La nuit du Jabberwock, de Fredric Brown
Doc Stoeger aime Lewis Carroll, le whisky et le Carmel City Clarion, la feuille locale dont il est à la fois le propriétaire et le seul et unique rédacteur depuis vingt-trois ans. Vingt-trois ans à couvrir la vie ennuyeuse de cette petite ville de l’Illinois rythmée par les kermesses et les divorces dans la bonne société du patelin. Ce jeudi soir, comme souvent, Doc Stoeger se prend à rêver que des événements extraordinaires, pourquoi pas un crime, interviennent avant le bouclage.

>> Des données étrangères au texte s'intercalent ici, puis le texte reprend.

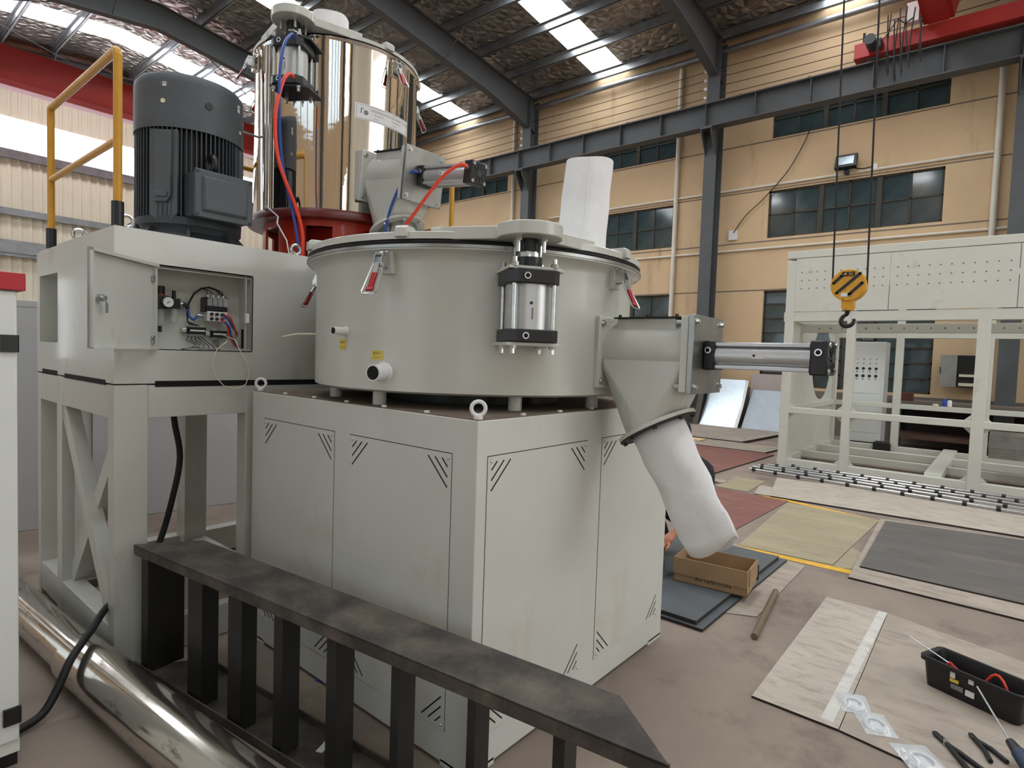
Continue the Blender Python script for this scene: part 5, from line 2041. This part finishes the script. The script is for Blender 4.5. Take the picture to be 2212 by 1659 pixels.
# roller bars on the floor
rb = thing('roller_bar', 'thin bright steel bar with black bearing collars before the white machine', 'bar', (7.3, -.1, .05))
rods = [((7.12, 1.33), (6.85, -1.75), .046, 'chrome roller bar lying nearest of the row, on the pinkish plate'), ((7.32, 1.35), (7.1, -1.7), .05, 'chrome roller bar, second of the row'),
        ((7.5, 1.33), (7.3, -1.9), .05, 'chrome roller bar, third of the row from the pinkish plate'), ((7.68, 1.25), (7.5, -1.9), .05, 'chrome roller bar, fourth of the row from the pinkish plate'), ((7.85, 1.0), (7.7, -2.1), .05, 'chrome roller bar tight against the white machine rail')]
COL.objects.unlink(rb)
for i, (a, b, z, lb) in enumerate(rods):
    t = thing('roller_bar', lb, 'bar', ((a[0] + b[0]) / 2, (a[1] + b[1]) / 2, z - .03), 'roller bars before the white machine')
    A_, B_ = Vector((a[0], a[1], z)), Vector((b[0], b[1], z))
    build('shaft', MB().cyl(A_, B_, .019, n=12), zinc, t)
    d = (B_ - A_).normalized()
    L_ = (B_ - A_).length
    k = .06 + .07 * (i % 2)
    while k < L_:
        q = A_ + d * k
        mb = MB()
        mb.cyl(q - d * .02, q + d * .02, .028, n=12)
        mb.box(q.x - .02, q.x + .02, q.y - .02, q.y + .02, z - .028, z - .01)
        build('bearing_collar', mb, black, t)
        k += .30

# sheets leaning on the wall
def sheet(label, y0, y1, x_foot, x_top, z1, m_, bow=0, th=.008, z0=.055, edge=None):
    mb = MB()
    n = 8
    for side in (0, 1):
        rows = []
        for i in range(n + 1):
            q = i / n
            x = x_foot + (x_top - x_foot) * q + bow * math.sin(PI * q) + side * th
            rows.append([mb.v((x, y, z0 + (z1 - z0) * q)) for y in (y0, y1)])
        for A, B in zip(rows, rows[1:]):
            mb.face([A[0], A[1], B[1], B[0]])
        if side == 0:
            fr_ = rows
        else:
            for A, B, C_, D in zip(fr_, fr_[1:], rows, rows[1:]):
                mb.face([A[0], B[0], D[0], C_[0]])
                mb.face([A[1], B[1], D[1], C_[1]])
            mb.face([fr_[0][0], fr_[0][1], rows[0][1], rows[0][0]])
            mb.face([fr_[-1][0], fr_[-1][1], rows[-1][1], rows[-1][0]])
    return tag(build('leaning_sheet', mb, m_), label, 'sheet')


sheet('bowed bright galvanised sheet leaning on the ochre wall', 3.31, 4.16, 12.15, 12.75, 1.14, galvsheet, bow=.07)
sheet('white-edged board strip right behind the bowed galvanised sheet', 3.255, 3.33, 12.14, 12.76, 1.13, label_w, bow=.07)
sheet('pale blue grey sheet leaning beside the bowed galvanised sheet', 2.3, 3.2, 12.25, 12.95, .92, mat('pale_blue_sheet', '#b3bcc6', .5, var=.08))
sheet('tall pinkish grey board leaning behind the galvanised sheet', 2.2, 3.3, 12.9, 13.12, 1.3, mat('board_grey', '#a89c97', .7, var=.06))
sheet('dark brown board leaning at the side of the galvanised sheet', 4.17, 4.3, 12.1, 12.58, 1.25, mat('board_dark', '#4a4138', .7))
sheet('narrow dark board between the white board and galvanised sheet', 4.3, 4.45, 12.15, 12.58, 1.0, dark)
sheet('white painted board leaning left of the dark boards', 4.46, 4.65, 12.1, 12.58, 1.05, label_w)
sheet('pinkish pale board leaning furthest along the wall behind the chute', 4.66, 5.4, 12.35, 12.9, .95, mat('board_pale', '#b9aba1', .7, var=.06))

# ------------------------------------------------------------------ crouching worker behind the hanging sleeve
pr_ = thing('person', 'person in black workwear crouching behind the hanging white sleeve', 'person', (2.98, .42, .0445))
V, E, RAD = [], [], []


def add(p, r, parent=None):
    V.append((p[0] - .1, p[1] + .01, p[2]))
    RAD.append(r)
    if parent is not None:
        E.append((parent, len(V) - 1))
    return len(V) - 1


pel = add((3.12, .44, .33), .15)
sp1 = add((3.07, .44, .47), .135, pel)
sp2 = add((2.98, .44, .63), .14, sp1)
che = add((2.90, .44, .76), .12, sp2)
nk = add((2.84, .44, .86), .055, che)
hd = add((2.80, .44, .93), .06, nk)
for s in (-1, 1):
    hip = add((3.08, .44 + s * .11, .32), .1, pel)
    kn = add((2.74, .44 + s * .19, .49), .065, hip)
    an = add((2.96, .44 + s * .15, .14), .045, kn)
    he = add((2.93, .44 + s * .15, .085), .042, an)
    add((2.78, .44 + s * .17, .072), .03, he)
    sh = add((2.90, .44 + s * .19, .75), .07, che)
    el = add((2.70, .44 + s * .25, .52), .05, sh)
    wr = add((2.53, .44 + s * .12, .34), .032, el)
    pm = add((2.475, .44 + s * .09, .29), .032, wr)
    for k in range(4):
        f = add((2.43, .44 + s * (.045 + .026 * k), .275 - .004 * k), .0105, pm)
        f2 = add((2.405, .44 + s * (.042 + .024 * k), .245), .0095, f)
        add((2.415, .44 + s * (.042 + .023 * k), .218), .008, f2)
    th_ = add((2.48, .44 + s * .035, .275), .012, pm)
    add((2.45, .44 + s * .022, .25), .01, th_)
me = bpy.data.meshes.new('body')
me.from_pydata(V, E, [])
tmp = bpy.data.objects.new('body_skeleton', me)
COL.objects.link(tmp)
sk = tmp.modifiers.new('skin', 'SKIN')
sk.use_smooth_shade = True
for i, q in enumerate(me.skin_vertices[0].data):
    q.radius = (RAD[i], RAD[i])
    q.use_root = i == 0
ss = tmp.modifiers.new('smooth', 'SUBSURF')
ss.levels = ss.render_levels = 1
dg = bpy.context.evaluated_depsgraph_get()
bm_ = bpy.data.meshes.new_from_object(tmp.evaluated_get(dg))
bpy.data.objects.remove(tmp)
bm_.materials.clear()
bm_.materials.append(workcl)
bm_.materials.append(skin)
for f in bm_.polygons:
    c = f.center
    f.use_smooth = True
    f.material_index = 1 if (c.x < 2.48 and c.z < .42) or (c.z > .85 and c.x < 2.8) else 0
bo = bpy.data.objects.new('body', bm_)
COL.objects.link(bo)
WL['body_p'] = Vector((0, 0, 0))
bo.parent = pr_
bo.location = -WL[pr_.name]
mb = MB()
HC = Vector((2.665, .45, 1.0))
mb.sphere(HC, .1, (1.0, .8, 1.16), 14)
for s in (-1, 1):
    mb.sphere(HC + Vector((.01, s * .08, -.005)), .024, (.7, .35, 1.2), 6)
mb.sphere(HC + Vector((-.1, 0, -.015)), .02, (.9, .7, 1.2), 6)
mb.sphere(HC + Vector((-.06, 0, -.075)), .04, (1, 1, .8), 8)
build('head', mb, skin, pr_)
mb = MB()
for s in (-1, 1):
    mb.sphere(HC + Vector((-.085, s * .033, .012)), .011, (1, 1, .8), 6)
build('eye', mb, ink, pr_)
build('mouth', MB().cbox((HC.x - .096, HC.y, HC.z - .058), (.01, .04, .007)), redgrip, pr_)
mb = MB()
mb.sphere(HC + Vector((.014, 0, .022)), .106, (1.0, .83, 1.13), 14)
hb = mb.bm
bmesh.ops.delete(hb, geom=[v for v in hb.verts if (v.co.x < HC.x - .045 and v.co.z < HC.z + .055) or v.co.z < HC.z - .06], context='VERTS')
build('hair', mb, hairm, pr_)
tag(build('small_part', MB().box(2.36, 2.44, .40, .48, .0445, .12), zinc), 'small bright steel fitting in front of the crouching person', 'part')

Il ne se doute pas que dans les heures suivante ses vœux vont être amplement exaucés.
Un fou échappé de l’asile, un mystérieux visiteur, le passage en ville de gangsters recherchés par la police, un braquage de banque, autant de péripéties qui vont animer la morne vie de Doc Stoeger le temps d’une nuit, au risque de lui être fatal ou à tout le moins de sévèrement malmener sa raison.
Publié en 1950, La nuit de Jabberwock demeure un livre d’une grande modernité, Fredric Brown l’ancrant dans un lieu plus que dans une époque et jouant avec habileté avec les limites de différents genres, du noir au fantastique en passant par le whodunit, grâce à un personnage principal d’autant plus enclin à voir dans les événements qui touchent sa ville quelque chose extraordinaire et mystérieux qu’il est sévèrement imbibé. Ne quittant pas de la nuit une bouteille de whisky qu’il se hâte de remplacer par une autre dès qu’elle menace d’être vide, Doc Stoeger, qui est aussi le narrateur, est happé tant par les diverses avanies qui s’enchaînent que par les vapeurs de l’alcool.
Ce point de vue nécessairement biaisé, l’enchaînement des situations qui ne laissent aucun répit à Stoeger tout comme au lecteur, tout cela crée un tourbillon véritablement grisant qui bénéficie par ailleurs de l’humour discret de Fredric Brown et d’un suspense extrêmement bien maintenu grâce à une aura de mystère qui ne semble jamais vouloir se déchirer complètement.
Mené de main de maître, La nuit du Jabberwock, est un roman intemporel d’une grande richesse, un plaisir de lecture sans cesse renouvelé. Un livre qui mérite indéniablement le statut d’œuvre culte.
Fredric Brown, La nuit du Jabberwock (Night of the Jabberwock, 1950), Rivages/Noir, 2007. Traduit par France-Marie Watkins. 239 p.